Tidak ada teknik atau tips khusus dalam mendongeng, beberapa orang menemukannya sebagai suatu anugerah dalam kehidupannya. Mereka yang mungkin kurang berbakat, mungkin bisa memperkaya diri melalui beberapa aksi kreatif. Saya termasuk yang tidak berbakat, jadi jangan heran jika suatu saat Anda menemukan saya berada di pojokan bagian buku anak di sebuah toko buku tua.
Saya bukan tipe mahkluk sosial yang sosial, bahkan saya termasuk orang yang kesulitan berkomunikasi dengan anak kecil. Mungkin karena saya kehilangan hampir semua ingatan masa kecil saya – atau lebih tepatnya sengaja melenyapkannya – maka saat ini saya pun menemukan kesulitan memahami anak-anak.
Namun di dunia luas di mana kita hidup bersama-sama, anak-anak adalah bagian dari kesatuan yang tidak terpisahkan. Ketidakmampuan memahami dunia anak-anak seperti sebuah cerminan ketidakmampuan memahami bagian dari kehidupan kita sendiri.
Saya menemukan bahwa dongeng bisa menjadi jembatan untuk hal ini. Dongeng bukanlah sebuah buku teks wajib yang kaku, yang selalu dibacakan dari awal hingga akhir dengan tepat hingga koma dan titiknya. Dongeng bisa menjadi sebuah komunikasi imajinasi yang menjembatani buah pikiran dua generasi yang berbeda. Saya melihat bagaimana seseorang yang berbakat dalam mendongeng bisa menghidupkan cerita, sehingga si kecil bisa turut hadir dalam cerita itu dan membuka pikiran untuk menambahkan warnanya sendiri. Dan dalam ungkapan warna yang polos yang dituangkan setiap anak, di sana menjadi suluhan bagi seorang pendongeng untuk memahami pendengarnya, sehingga ke mana cerita selanjutnya akan mengalir, ke mana dunia dongeng itu akan di bawa.
Dongeng yang saya maksudkan bukan hanya sekadar menyuapi si anak dengan pelbagai kisah. Adakah orang tua yang hanya cukup membelikan buku-buku kisah untuk si anak, membacakannya sebelum tidur – dan selesai begitu saja. Atau sekadar membelikan kaset video animasi anak di jalanan dan membiarkan anaknya menonton hingga puas, asal tidak rewel saja.
Hanya saja siapa saya, saya bukanlah orang tua yang memiliki seorang anak sehingga bisa berkata mana yang seharusnya dilakukan oleh orang tua.
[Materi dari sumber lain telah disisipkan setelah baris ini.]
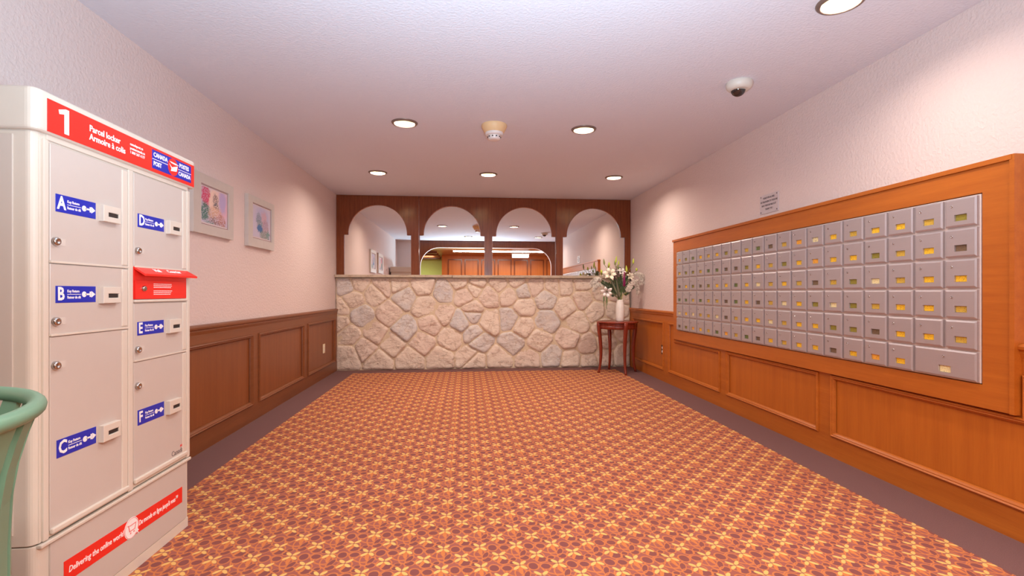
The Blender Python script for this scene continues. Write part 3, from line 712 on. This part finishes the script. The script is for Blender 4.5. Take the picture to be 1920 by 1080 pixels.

Pak Aldy – seorang narablog dari tengah belantara hutan – pernah menuliskan “Anak: harta yang tak ternilai harganya”, dan saya rasa kebanyakan orang tua akan berpendapat serupa. Sehingga memahami dunia seorang anak, adalah sesuatu yang orang tua tidak bisa serahkan begitu saja pada elemen-elemen pendukung (buku cerita, film animasi, dan sebagainya).
Karena kesulitan saya dalam berkomunikasi yang tepat, karena saya bukan orang yang terlahir dengan bakat mendongeng yang baik, so I simply put one line for this reasoning.
Jika nantinya dalam perjalanan hidup saya yang singkat ini diizinkan bersanding dengan seseorang, maka salah satu yang saya harapkan adalah dia seorang pendongeng yang baik. Dia akan menjadi pelengkap dalam ketidaksempurnaan saya memahami sebuah dunia yang sudah lama terlupakan. Akan ada masa di mana saya tidak hanya ada untuk diri saya sendiri, namun juga untuk generasi selanjutnya yang akan menjaga segala kebaikan dan kasih sayang yang diwariskan sejak waktu di mana semua itu di luar jangkauan saya yang penuh keterbatasan.
Seorang pendongeng yang baik dengan sendirinya akan dekat dengan anak-anak, memiliki pengertian dan kasih sayang yang melimpah, dan tentunya akan menjadi seorang yang baik dan disayangi juga oleh anak-anaknya.
Mungkin ini adalah keegoisan saya berharap seseorang dapat mengisi kekurangan saya, namun demikianlah selayaknya kasih sayang yang masih berwujud saling mengisi. Ah, sayangnya saya tidak memiliki apa-apa yang baik untuk diberikan kembali jika seandainya pasangan itu hadir dalam kehidupan saya.